→ **YOUR INSTRUCTIONS**
Write out, word for word, the first line of the data below and every line after it through the one containing "return called if".

→ **SOURCE EXCERPT**
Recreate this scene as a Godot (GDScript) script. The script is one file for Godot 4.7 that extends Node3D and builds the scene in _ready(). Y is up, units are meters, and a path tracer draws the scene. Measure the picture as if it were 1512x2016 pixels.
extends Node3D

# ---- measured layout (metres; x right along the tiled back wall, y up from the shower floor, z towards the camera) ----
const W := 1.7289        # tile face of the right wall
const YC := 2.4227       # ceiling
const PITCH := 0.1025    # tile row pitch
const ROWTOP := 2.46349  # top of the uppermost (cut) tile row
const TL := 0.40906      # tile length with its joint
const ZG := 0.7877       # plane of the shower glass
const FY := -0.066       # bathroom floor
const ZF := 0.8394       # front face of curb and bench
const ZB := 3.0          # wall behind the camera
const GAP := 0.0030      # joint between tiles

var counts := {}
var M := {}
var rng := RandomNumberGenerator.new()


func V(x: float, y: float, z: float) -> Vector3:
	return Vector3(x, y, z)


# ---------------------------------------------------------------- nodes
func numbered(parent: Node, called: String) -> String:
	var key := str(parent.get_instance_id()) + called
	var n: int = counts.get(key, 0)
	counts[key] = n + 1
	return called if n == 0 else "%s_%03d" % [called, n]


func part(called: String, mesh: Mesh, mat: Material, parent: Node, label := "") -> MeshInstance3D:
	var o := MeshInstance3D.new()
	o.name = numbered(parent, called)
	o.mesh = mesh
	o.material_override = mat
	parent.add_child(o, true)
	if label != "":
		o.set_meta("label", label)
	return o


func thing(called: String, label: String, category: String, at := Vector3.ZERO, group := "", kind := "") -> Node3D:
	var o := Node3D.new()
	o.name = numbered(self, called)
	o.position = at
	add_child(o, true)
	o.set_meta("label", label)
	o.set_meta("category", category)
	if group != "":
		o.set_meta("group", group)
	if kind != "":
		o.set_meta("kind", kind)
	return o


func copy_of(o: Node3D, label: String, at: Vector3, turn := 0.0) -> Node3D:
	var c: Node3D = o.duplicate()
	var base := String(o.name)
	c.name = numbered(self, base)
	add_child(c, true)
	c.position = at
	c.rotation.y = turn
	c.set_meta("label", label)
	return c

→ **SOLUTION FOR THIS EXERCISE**
Recreate this scene as a Godot (GDScript) script. The script is one file for Godot 4.7 that extends Node3D and builds the scene in _ready(). Y is up, units are meters, and a path tracer draws the scene. Measure the picture as if it were 1512x2016 pixels.
extends Node3D

# ---- measured layout (metres; x right along the tiled back wall, y up from the shower floor, z towards the camera) ----
const W := 1.7289        # tile face of the right wall
const YC := 2.4227       # ceiling
const PITCH := 0.1025    # tile row pitch
const ROWTOP := 2.46349  # top of the uppermost (cut) tile row
const TL := 0.40906      # tile length with its joint
const ZG := 0.7877       # plane of the shower glass
const FY := -0.066       # bathroom floor
const ZF := 0.8394       # front face of curb and bench
const ZB := 3.0          # wall behind the camera
const GAP := 0.0030      # joint between tiles

var counts := {}
var M := {}
var rng := RandomNumberGenerator.new()


func V(x: float, y: float, z: float) -> Vector3:
	return Vector3(x, y, z)


# ---------------------------------------------------------------- nodes
func numbered(parent: Node, called: String) -> String:
	var key := str(parent.get_instance_id()) + called
	var n: int = counts.get(key, 0)
	counts[key] = n + 1
	return called if n == 0 else "%s_%03d" % [called, n]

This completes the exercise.